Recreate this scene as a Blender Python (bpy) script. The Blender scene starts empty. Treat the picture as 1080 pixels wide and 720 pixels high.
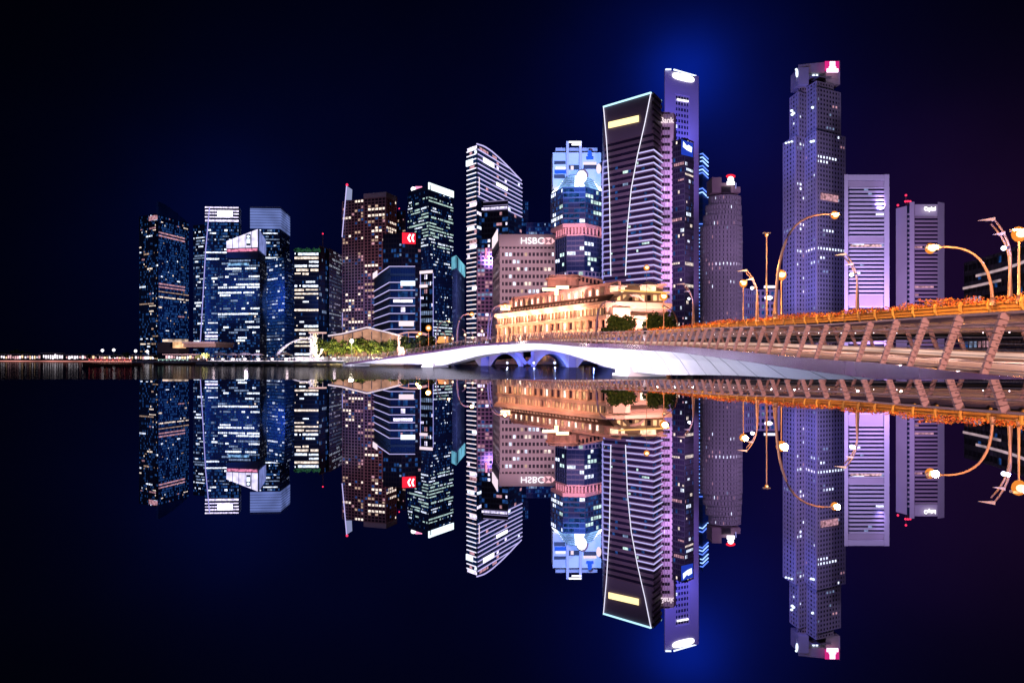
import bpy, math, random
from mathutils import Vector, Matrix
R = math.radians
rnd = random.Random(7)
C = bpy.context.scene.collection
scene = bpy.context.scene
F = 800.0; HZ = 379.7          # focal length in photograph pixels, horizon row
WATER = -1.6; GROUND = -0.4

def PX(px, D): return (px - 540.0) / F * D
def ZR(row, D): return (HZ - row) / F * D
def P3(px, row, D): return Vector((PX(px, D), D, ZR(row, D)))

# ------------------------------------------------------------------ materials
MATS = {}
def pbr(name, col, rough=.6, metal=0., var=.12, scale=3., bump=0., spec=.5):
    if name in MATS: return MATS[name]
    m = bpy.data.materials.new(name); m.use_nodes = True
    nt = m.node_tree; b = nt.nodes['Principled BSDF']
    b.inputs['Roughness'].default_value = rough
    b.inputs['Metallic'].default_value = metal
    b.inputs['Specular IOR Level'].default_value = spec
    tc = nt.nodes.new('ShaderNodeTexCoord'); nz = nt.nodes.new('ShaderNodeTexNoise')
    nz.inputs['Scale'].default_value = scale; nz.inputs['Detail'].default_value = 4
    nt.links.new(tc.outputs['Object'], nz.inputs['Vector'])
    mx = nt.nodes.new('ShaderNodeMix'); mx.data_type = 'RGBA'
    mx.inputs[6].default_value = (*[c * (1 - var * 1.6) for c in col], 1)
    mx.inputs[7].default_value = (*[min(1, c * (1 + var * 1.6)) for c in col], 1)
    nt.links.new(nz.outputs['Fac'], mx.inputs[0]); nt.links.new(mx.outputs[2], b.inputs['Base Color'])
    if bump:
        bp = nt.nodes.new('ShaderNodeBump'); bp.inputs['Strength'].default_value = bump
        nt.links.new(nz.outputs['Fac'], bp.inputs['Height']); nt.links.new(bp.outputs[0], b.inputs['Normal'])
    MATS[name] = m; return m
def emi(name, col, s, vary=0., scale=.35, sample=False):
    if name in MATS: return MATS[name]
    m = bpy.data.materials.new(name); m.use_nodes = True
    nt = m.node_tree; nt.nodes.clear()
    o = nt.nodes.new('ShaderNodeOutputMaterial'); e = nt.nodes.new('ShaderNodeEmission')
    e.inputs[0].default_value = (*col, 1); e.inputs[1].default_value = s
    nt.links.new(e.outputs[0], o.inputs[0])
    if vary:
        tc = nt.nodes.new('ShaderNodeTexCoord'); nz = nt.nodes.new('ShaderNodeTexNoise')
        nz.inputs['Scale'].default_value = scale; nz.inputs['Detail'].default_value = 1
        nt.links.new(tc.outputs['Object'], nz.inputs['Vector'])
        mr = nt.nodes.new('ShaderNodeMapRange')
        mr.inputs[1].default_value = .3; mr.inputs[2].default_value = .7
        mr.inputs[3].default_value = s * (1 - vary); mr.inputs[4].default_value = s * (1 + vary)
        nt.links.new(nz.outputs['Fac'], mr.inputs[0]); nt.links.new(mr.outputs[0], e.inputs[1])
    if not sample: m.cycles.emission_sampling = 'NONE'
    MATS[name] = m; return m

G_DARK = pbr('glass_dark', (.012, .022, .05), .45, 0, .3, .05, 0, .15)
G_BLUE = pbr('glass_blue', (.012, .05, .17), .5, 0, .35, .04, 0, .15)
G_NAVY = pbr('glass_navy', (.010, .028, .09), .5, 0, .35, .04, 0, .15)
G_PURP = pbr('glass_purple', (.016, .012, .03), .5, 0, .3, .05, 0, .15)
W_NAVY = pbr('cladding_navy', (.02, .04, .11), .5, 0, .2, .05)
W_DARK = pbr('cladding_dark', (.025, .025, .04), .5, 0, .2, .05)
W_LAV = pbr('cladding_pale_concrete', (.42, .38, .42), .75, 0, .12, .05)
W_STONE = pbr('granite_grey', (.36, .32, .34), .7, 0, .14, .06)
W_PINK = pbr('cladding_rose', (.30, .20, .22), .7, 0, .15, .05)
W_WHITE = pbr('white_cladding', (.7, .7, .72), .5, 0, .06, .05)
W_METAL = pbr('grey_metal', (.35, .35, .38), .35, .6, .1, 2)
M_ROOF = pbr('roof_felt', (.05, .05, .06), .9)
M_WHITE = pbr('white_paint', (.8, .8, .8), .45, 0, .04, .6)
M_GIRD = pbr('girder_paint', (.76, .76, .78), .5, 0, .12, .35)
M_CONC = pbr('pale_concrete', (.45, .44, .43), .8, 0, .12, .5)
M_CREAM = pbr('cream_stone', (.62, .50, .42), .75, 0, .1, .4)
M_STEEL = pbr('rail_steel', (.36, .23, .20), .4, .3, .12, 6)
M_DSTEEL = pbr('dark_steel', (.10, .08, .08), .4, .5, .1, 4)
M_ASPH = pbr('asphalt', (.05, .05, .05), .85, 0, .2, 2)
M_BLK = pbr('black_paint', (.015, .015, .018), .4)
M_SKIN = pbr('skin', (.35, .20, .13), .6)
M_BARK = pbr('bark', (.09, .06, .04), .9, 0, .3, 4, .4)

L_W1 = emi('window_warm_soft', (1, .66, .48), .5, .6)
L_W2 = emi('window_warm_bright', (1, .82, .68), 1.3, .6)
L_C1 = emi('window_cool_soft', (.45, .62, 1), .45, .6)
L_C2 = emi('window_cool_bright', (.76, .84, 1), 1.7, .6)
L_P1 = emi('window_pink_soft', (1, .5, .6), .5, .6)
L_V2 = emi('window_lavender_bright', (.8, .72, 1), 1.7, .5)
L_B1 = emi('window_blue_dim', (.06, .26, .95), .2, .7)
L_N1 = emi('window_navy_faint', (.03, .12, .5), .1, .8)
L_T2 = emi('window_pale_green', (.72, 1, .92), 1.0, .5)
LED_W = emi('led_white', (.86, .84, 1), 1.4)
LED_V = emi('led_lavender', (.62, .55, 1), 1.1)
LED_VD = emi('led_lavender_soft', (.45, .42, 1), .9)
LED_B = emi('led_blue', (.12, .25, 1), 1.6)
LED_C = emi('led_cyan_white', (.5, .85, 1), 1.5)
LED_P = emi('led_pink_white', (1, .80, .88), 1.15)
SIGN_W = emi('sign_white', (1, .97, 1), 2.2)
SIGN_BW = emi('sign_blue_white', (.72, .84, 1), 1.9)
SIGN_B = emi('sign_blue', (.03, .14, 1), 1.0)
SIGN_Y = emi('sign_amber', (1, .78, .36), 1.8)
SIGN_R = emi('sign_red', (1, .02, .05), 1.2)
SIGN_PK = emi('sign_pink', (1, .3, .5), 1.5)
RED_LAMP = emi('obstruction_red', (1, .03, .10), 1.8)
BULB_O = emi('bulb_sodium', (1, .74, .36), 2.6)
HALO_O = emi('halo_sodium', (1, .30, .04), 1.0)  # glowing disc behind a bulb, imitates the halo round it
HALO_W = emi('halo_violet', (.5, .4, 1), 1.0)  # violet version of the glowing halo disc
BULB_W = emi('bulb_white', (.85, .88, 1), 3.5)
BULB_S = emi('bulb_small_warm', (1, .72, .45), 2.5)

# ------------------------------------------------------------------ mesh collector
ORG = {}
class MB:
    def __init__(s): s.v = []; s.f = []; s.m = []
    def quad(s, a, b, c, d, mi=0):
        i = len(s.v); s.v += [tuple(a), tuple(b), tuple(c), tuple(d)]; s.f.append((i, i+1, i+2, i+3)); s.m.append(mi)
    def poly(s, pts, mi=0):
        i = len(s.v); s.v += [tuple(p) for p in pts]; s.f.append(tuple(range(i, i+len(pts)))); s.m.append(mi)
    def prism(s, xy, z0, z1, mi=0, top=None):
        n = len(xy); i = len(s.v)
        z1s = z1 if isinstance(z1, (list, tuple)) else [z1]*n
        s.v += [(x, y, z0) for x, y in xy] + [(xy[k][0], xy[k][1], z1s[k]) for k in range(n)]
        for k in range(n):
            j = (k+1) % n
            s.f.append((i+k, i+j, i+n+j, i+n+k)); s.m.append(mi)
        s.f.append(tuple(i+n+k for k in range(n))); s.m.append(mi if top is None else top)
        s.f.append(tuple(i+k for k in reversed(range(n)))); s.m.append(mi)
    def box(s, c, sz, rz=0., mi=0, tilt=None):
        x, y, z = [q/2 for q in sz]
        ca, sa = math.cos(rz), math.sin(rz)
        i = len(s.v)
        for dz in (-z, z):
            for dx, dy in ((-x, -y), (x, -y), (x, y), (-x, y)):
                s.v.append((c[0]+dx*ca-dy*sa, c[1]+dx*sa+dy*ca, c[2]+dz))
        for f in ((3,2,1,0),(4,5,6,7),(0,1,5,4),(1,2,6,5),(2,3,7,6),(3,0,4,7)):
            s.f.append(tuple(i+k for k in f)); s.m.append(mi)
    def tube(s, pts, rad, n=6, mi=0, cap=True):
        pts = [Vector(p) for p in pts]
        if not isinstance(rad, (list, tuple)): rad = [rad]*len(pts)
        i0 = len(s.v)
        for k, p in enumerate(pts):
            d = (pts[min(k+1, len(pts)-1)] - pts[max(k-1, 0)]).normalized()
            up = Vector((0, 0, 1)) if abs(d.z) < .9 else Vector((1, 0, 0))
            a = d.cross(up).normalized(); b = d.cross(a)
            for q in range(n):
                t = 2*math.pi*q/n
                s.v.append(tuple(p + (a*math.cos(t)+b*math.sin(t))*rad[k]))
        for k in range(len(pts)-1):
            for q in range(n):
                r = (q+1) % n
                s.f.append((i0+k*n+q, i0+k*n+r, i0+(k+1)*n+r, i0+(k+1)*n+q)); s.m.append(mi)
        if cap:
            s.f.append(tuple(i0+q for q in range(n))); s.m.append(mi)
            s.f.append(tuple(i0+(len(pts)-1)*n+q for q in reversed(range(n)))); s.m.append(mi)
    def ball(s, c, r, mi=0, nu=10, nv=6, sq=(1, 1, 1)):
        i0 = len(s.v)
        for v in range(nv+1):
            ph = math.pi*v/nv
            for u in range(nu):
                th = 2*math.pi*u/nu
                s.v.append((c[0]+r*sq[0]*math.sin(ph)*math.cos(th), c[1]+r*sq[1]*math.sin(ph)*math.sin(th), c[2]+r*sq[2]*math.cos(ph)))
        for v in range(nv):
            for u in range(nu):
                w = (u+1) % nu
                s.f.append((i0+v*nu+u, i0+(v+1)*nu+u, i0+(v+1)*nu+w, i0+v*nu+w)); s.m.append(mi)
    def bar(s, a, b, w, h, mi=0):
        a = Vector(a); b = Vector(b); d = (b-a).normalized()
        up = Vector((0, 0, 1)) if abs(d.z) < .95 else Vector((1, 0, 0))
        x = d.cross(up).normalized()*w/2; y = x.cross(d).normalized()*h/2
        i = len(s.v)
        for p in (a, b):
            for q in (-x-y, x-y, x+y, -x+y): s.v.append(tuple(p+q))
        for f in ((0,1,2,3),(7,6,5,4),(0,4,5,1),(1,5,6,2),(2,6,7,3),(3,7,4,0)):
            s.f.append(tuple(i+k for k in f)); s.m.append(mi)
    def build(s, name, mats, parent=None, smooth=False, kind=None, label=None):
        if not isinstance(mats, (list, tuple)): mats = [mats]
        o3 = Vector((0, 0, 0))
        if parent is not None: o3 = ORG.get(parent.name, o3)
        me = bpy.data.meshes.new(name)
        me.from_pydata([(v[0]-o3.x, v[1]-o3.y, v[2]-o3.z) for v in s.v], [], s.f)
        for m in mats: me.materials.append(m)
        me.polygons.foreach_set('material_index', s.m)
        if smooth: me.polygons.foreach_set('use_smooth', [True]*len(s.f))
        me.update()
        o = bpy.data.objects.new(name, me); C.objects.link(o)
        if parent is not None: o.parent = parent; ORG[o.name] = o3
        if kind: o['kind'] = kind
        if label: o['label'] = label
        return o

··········

*TASK GOAL*: With the pictures left out, restate word for word every line of the data above, from the first down to the line that contains "def P3(px, row, D): return".

*EXERCISE RESULT*:
Recreate this scene as a Blender Python (bpy) script. The Blender scene starts empty. Treat the picture as 1080 pixels wide and 720 pixels high.
import bpy, math, random
from mathutils import Vector, Matrix
R = math.radians
rnd = random.Random(7)
C = bpy.context.scene.collection
scene = bpy.context.scene
F = 800.0; HZ = 379.7          # focal length in photograph pixels, horizon row
WATER = -1.6; GROUND = -0.4

def PX(px, D): return (px - 540.0) / F * D
def ZR(row, D): return (HZ - row) / F * D
def P3(px, row, D): return Vector((PX(px, D), D, ZR(row, D)))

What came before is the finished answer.